No sábado 11, o jornal O Globo revelou o novo capítulo do jeito Bolsonaro de desgovernar. O repórter Manoel Ventura mostrou que está sendo cozinhado no Palácio do Planalto um projeto de lei que, se aprovado, coroará 520 anos de massacre das populações indígenas.
As terras que hoje são protegidas pela Constituição passariam a ter várias serventias: mineração (por empresas estrangeiras ou garimpeiros independentes), construção de hidrelétricas, exploração de petróleo e gás, pecuária, turismo etc. O trabalho é assinado por Sergio Moro (como não?) e pelo ministro das Minas e Energia, Bento Albuquerque.
Não há bolo de maldades sem cereja. Ela vem quando se diz que os indígenas serão sempre consultados sobre os projetos, mas não terão poder de veto.
De acordo com a reportagem, no caso de uma hidrelétrica, por exemplo, a compensação para os que habitam aquelas terras há séculos será de 0,7% do valor da energia elétrica produzida.
O presidente da Câmara dos Deputados, Rodrigo Maia, já disse que não pautará projetos de lei que prevejam mineração em áreas indígenas. É tão vasta e robusta a crueldade preparada por Moro e Albuquerque que fica difícil crer que o governo realmente aposte que ela vá passar no Congresso.
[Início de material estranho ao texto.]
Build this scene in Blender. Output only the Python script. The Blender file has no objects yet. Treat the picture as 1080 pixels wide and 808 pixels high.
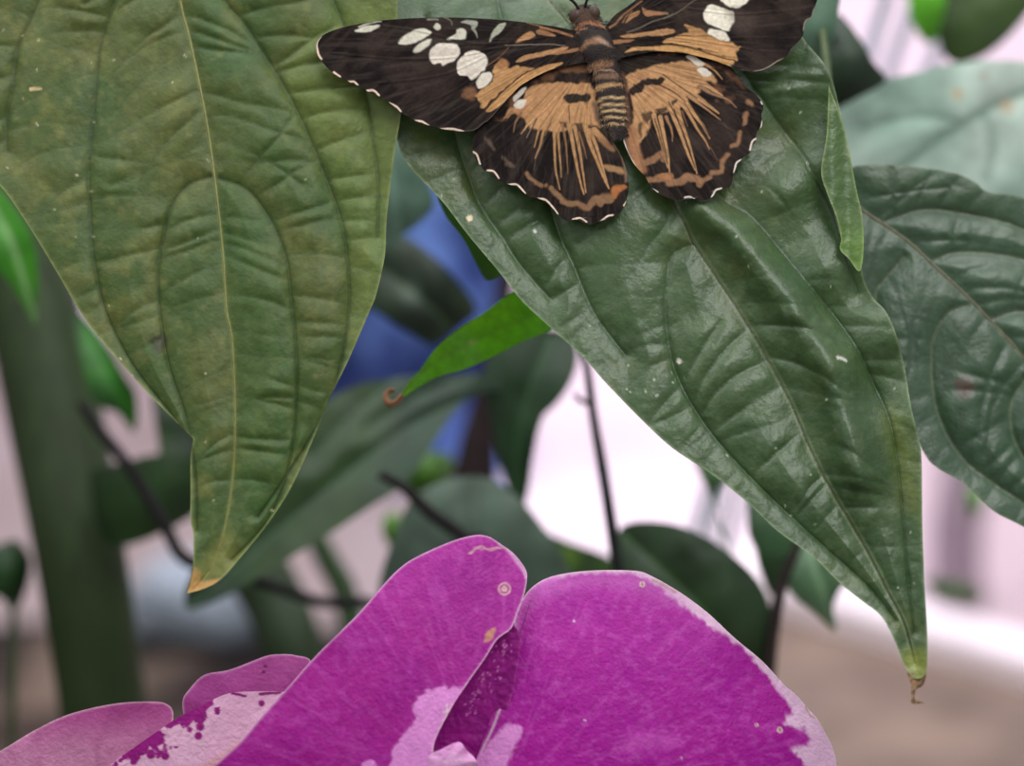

Estão aí, porém, duas marcas do modo Bolsonaro de governar desgovernando. Se um monstro desses passar um dia, a vitória será completa, pois retratará um país já de joelhos diante da barbárie– com o apoio das elites interessadas nas supostas melhoras na economia, é sempre importante ressaltar.
Se de fato não passar, o recado terá sido dado de maneira ainda mais enfática a garimpeiros, ruralistas, caçadores e outros que destroem a Amazônia e o que restou das populações indígenas: façam o que bem entenderem, pois o governo está do lado de vocês.
Quando tem autonomia para destruir sem pedir licença, Bolsonaro não precisa de subterfúgios. Tem sido assim no desmonte da área cultural, com a transformação do ressentimento dos medíocres e do charlatanismo de Olavo de Carvalho em política de Estado. E tem sido assim no desmonte dos órgãos de defesa do meio ambiente, conduzido pelo ministro Ricardo Salles.
O presidente já afirmou que, para baixar o preço da carne, é preciso ter mais gado em áreas indígenas. E sonha com “pequenas Serras Peladas” no país. Parecem ideias de alguém chucro, mas há método. Sob a aparente estupidez, dão-se avais para atos, digamos, voluntariosos: assassinatos de lideranças indígenas; matança de pobres e desafetos por policiais e milicianos; arremesso de bombas e medidas censoras sobre artistas. O verbo suja, mas as mãos oficiais ficam limpas.